Tuesday 8 November 2022

You Spin Me Right Round, Baby: The Music Shop


The Music Shop by Rachel Joyce
(Black Swan)
Pp.354

Frank owns a music shop which only sells vinyl, and he has the gift of being able to find the right music to soothe a person’s soul or mend their marriage. One day a beautiful woman, Ilse Brauchmann (manic pixie dream girl in a pea-green coat), faints outside his shop and they have a relationship. She says she doesn’t listen to music so he teaches her how to hear it. It turns out she was a highly proficient violinist but now has arthritis and can no longer play. And she is engaged to someone else. Of course she cares for him, but the author introduces deliberate (and illogical) stumbling blocks to draw out the story. Frank is not actually all that nice but he’s got lots of friends who encourage him in his romance (Richard Curtis style) including Maud, the tattooist, a woman who has always been inexplicably in love with him, and Kit, an incapable but passionate assistant. It’s very light and fluffy and employs every trope known to rom com, and yet the added appeal comes from the music and nostalgia.

Frank’s finest characteristic is his sense of community with the other shopkeepers. “Here they were, living together on Unity Street, trying to make a difference in the world, knowing they couldn’t, but still doing it anyway.” Ilse is supposedly cute, but immensely irritating. They meet for the lessons about music, in a café called The Singing Teapot, and the waitress becomes involved in their story too, which is charming, delightful, twee and completely unrealistic. Meanwhile, the author tells us everything so there is no room for mystery or suspense.

Music has magical properties, and listening to it can release oxytocin – books are written like this about cookery all the time; all the chapters are named after songs and there is an accompanying soundtrack. The novel contains frequent time shifts as we are cast back to Frank’s relationship with his mother, Peg, who taught him how to really appreciate music. This rapport is more interesting than that with the girl.

Music, especially vinyl, is part of the nostalgic focus of the novel, and it should be enjoyed as an experience. He uses the difference between CDs and records as a metaphor for life (God only knows what he’d make of music-streaming services), refusing to accept that he and his music shop are out of date although several reps and customers stop calling. He maintains that vinyl is messy and fragile, and therefore, more human.

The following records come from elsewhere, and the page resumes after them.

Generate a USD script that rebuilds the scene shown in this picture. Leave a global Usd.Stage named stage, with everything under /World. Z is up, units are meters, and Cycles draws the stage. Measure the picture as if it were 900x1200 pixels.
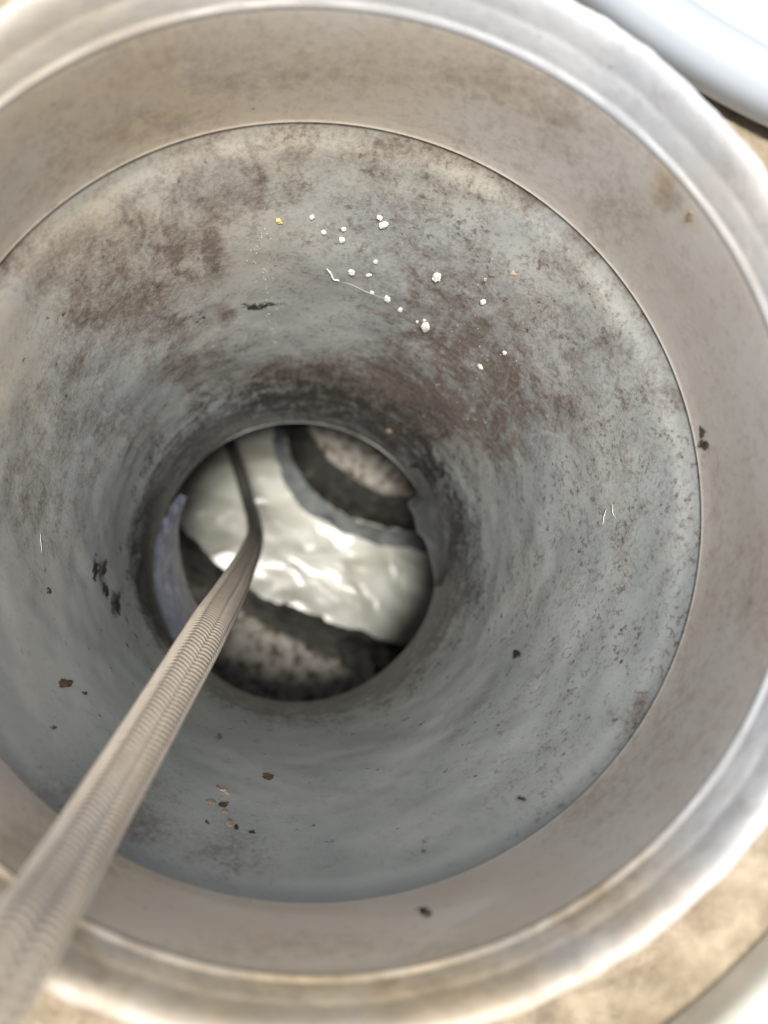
import math, random
import numpy as np, trimesh, usdkit, meshkit
from pxr import Usd, UsdGeom, UsdLux, UsdShade, Gf, Sdf, Vt

stage = Usd.Stage.CreateInMemory()
UsdGeom.SetStageUpAxis(stage, UsdGeom.Tokens.z)
UsdGeom.SetStageMetersPerUnit(stage, 1.0)
UsdGeom.Xform.Define(stage, '/World')
rng = np.random.default_rng(7); random.seed(7)

# ------------------------------------------------------------------ camera, sky, sun, exposure
F = 1000.0                                             # focal length in pixels of the 900 x 1200 photograph
C2 = np.array([-0.01086, 0.00481, -0.17271])                 # a point of the pipe's axis, in camera coordinates (right, up, back)
UP = np.array([.13359, .13651, 1.0]); UP /= np.linalg.norm(UP)
XA = np.array([1.0, 0, 0]) - UP * UP[0]; XA /= np.linalg.norm(XA)
YA = np.cross(UP, XA)
R = np.stack([XA, YA, UP])                             # camera coordinates -> world (the pipe stands upright)
EYE = R @ (-C2)
EXPOSURE = 1.88
SUN_TILT, SUN_AZ = 7.5, math.radians(-112)             # degrees off the zenith; direction in the plan
SUN_I, SUN_ANGLE, SKY_S = 0.50, 15.0, 0.05

cam = UsdGeom.Camera.Define(stage, '/World/camera')
M = np.eye(4); M[:3, 0], M[:3, 1], M[:3, 2], M[:3, 3] = R[:, 0], R[:, 1], R[:, 2], EYE
cam.AddTransformOp().Set(Gf.Matrix4d(*M.T.ravel().tolist()))
cam.CreateHorizontalApertureAttr(26.0); cam.CreateVerticalApertureAttr(26.0 * 4 / 3)
cam.CreateFocalLengthAttr(26.0 * F / 900)
cam.CreateFStopAttr(9.2); cam.CreateFocusDistanceAttr(0.208)
cam.CreateClippingRangeAttr(Gf.Vec2f(0.005, 200)); cam.CreateExposureAttr(EXPOSURE)

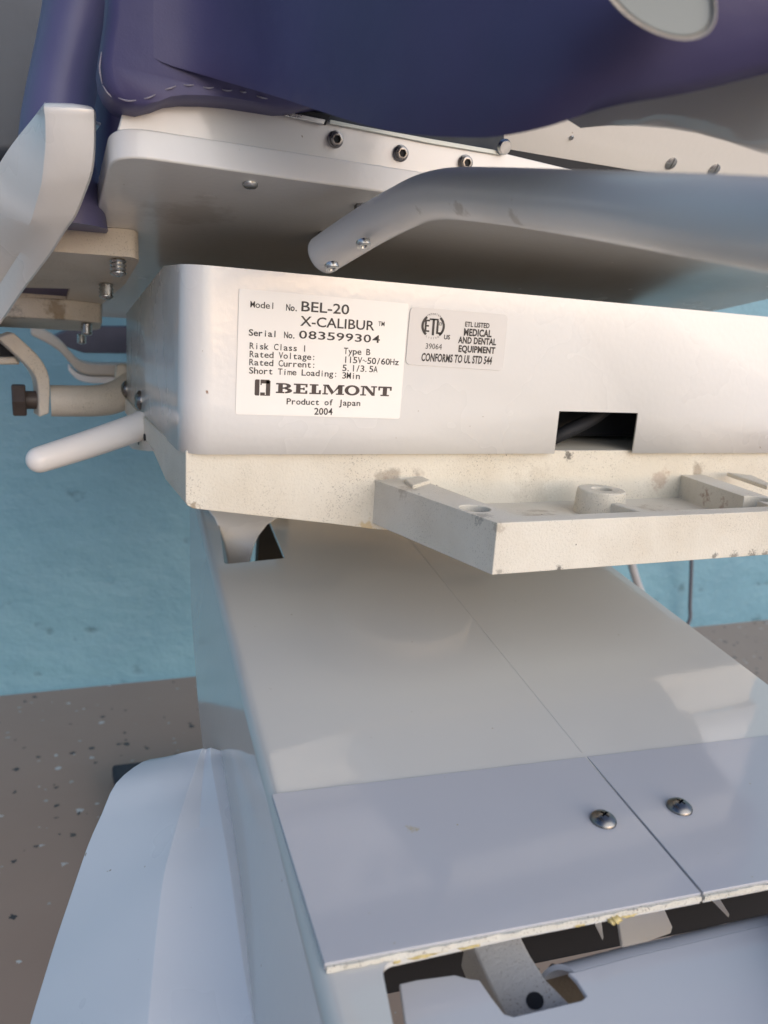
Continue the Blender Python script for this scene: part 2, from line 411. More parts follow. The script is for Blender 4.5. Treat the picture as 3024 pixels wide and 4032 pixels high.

The novel is Notting Hill meets Black Books; it is obviously written with one eye on the film rights, but it will doubtless be taken over by an American company who will change the setting and ruin it (see High Fidelity). Music is closely aligned with memory because it stimulates emotions, and that is what matters. Ilse remembers Frank because, “You didn’t talk about the technique of music. You told me how it felt when you listened.” Love may tear us apart, but music is best experienced together.